#### Instructions to follow
The line containing "R = math.radians" marks the end: quote every line from the start of the records below through it, word for word.

------------

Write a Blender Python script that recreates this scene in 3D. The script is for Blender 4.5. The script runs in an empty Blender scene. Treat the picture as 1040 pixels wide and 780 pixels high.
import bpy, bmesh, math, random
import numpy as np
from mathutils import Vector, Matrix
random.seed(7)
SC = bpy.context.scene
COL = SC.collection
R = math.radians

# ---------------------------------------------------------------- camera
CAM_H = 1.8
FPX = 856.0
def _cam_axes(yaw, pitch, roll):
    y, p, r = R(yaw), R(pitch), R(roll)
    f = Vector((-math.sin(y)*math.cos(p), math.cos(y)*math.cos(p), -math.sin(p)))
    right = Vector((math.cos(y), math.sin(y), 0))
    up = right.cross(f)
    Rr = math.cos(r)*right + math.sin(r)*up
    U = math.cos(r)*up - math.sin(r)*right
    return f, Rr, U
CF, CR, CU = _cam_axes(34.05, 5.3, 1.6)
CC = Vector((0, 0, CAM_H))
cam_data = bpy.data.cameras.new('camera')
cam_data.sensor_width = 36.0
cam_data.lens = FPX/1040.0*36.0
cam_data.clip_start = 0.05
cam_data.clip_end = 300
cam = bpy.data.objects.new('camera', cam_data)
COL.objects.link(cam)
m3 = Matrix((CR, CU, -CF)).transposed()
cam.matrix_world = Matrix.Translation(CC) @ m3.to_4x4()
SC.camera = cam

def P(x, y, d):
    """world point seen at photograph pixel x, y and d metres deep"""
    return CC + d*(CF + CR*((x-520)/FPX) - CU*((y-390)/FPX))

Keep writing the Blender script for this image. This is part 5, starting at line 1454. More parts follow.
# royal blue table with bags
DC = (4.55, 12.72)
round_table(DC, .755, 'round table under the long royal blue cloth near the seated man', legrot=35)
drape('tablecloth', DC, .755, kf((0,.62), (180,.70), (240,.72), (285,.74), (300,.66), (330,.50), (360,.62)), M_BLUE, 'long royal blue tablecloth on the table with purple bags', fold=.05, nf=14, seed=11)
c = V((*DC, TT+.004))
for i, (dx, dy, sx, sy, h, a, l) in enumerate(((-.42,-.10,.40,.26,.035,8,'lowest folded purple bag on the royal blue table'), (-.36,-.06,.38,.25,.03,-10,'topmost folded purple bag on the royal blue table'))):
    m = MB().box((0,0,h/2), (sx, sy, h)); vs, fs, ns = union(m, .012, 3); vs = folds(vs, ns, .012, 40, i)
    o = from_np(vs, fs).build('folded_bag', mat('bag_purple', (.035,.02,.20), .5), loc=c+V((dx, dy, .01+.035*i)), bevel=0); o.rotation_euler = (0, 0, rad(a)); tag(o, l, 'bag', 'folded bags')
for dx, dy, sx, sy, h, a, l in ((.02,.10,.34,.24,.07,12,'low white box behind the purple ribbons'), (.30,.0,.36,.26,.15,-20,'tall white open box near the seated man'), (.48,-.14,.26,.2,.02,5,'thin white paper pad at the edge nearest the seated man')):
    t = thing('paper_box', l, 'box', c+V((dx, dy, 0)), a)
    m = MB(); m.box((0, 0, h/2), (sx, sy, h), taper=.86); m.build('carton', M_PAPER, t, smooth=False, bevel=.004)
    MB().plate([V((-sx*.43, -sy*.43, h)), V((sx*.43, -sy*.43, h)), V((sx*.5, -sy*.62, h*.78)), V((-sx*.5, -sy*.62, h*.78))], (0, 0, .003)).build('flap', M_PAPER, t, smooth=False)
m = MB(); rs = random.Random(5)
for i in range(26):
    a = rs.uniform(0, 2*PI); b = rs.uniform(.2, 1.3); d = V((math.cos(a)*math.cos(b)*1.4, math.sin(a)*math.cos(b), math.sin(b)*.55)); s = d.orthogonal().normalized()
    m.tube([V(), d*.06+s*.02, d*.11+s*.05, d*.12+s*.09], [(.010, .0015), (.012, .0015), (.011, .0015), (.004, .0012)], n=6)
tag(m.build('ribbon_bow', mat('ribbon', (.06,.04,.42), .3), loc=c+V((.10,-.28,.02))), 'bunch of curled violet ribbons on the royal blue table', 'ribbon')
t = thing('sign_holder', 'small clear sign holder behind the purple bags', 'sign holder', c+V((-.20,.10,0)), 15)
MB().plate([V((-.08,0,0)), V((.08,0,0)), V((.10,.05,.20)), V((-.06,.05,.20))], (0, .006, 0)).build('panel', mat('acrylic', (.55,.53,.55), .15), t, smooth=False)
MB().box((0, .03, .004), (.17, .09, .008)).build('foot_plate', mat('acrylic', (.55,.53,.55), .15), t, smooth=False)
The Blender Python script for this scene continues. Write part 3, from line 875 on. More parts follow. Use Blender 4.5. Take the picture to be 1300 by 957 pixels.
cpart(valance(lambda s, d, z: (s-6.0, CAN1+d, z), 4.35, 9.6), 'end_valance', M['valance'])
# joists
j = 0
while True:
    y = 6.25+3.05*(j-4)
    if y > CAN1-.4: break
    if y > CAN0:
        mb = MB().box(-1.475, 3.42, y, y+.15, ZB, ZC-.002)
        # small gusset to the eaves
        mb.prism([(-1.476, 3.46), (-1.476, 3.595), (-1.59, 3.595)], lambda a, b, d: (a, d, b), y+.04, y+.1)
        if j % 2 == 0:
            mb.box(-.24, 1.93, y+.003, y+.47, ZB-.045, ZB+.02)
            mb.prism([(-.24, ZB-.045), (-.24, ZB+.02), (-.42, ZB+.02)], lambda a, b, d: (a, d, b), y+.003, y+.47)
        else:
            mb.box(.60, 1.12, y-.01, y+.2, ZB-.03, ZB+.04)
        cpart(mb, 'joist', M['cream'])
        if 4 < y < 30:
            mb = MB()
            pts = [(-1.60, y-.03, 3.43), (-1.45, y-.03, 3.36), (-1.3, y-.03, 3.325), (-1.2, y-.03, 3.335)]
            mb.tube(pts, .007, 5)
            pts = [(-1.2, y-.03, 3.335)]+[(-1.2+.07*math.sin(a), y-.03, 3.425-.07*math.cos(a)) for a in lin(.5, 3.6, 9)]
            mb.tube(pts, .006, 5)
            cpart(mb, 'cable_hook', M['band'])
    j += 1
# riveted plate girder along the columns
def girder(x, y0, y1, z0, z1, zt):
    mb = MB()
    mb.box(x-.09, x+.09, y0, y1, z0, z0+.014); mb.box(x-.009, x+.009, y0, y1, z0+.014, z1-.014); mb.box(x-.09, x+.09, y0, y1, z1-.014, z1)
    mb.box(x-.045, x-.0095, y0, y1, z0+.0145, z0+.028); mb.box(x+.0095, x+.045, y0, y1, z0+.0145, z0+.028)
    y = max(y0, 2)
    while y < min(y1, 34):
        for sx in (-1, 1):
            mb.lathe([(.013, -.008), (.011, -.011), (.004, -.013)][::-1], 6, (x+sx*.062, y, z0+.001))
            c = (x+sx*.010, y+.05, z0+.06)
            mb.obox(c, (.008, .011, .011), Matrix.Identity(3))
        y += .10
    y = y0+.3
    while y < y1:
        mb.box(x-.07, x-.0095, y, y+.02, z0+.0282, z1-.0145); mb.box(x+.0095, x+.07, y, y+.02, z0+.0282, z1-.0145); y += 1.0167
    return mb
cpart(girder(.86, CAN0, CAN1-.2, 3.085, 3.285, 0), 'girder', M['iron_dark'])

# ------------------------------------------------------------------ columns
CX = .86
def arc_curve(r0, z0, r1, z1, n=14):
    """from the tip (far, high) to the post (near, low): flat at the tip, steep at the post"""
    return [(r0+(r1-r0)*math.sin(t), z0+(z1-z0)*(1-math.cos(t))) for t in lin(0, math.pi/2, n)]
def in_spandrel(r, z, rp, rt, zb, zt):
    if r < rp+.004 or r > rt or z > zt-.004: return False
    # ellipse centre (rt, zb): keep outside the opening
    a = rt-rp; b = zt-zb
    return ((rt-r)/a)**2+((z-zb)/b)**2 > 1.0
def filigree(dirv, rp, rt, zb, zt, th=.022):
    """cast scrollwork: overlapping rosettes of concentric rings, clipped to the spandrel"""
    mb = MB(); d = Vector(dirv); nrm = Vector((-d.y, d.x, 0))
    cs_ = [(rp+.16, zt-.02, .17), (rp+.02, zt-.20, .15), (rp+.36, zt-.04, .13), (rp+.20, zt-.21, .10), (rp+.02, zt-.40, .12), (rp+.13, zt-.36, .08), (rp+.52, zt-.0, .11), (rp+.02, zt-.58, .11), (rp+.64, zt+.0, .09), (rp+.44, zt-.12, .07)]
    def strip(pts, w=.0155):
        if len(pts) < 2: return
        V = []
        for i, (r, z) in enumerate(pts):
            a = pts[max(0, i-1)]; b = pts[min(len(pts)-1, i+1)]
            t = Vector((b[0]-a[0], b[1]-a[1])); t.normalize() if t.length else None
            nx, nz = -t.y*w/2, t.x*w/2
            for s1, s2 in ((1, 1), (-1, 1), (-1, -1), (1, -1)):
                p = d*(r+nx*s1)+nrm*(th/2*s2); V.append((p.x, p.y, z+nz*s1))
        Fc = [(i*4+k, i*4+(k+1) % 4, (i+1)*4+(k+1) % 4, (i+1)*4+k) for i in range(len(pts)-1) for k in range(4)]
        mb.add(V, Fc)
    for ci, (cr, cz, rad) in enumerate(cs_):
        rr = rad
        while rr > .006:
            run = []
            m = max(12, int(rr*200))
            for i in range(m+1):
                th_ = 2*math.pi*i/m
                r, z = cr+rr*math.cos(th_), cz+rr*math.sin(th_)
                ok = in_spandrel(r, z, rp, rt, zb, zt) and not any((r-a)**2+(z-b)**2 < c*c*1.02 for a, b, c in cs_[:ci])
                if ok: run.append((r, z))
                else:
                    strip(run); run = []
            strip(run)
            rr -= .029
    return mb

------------

#### The response
Write a Blender Python script that recreates this scene in 3D. The script is for Blender 4.5. The script runs in an empty Blender scene. Treat the picture as 1040 pixels wide and 780 pixels high.
import bpy, bmesh, math, random
import numpy as np
from mathutils import Vector, Matrix
random.seed(7)
SC = bpy.context.scene
COL = SC.collection
R = math.radians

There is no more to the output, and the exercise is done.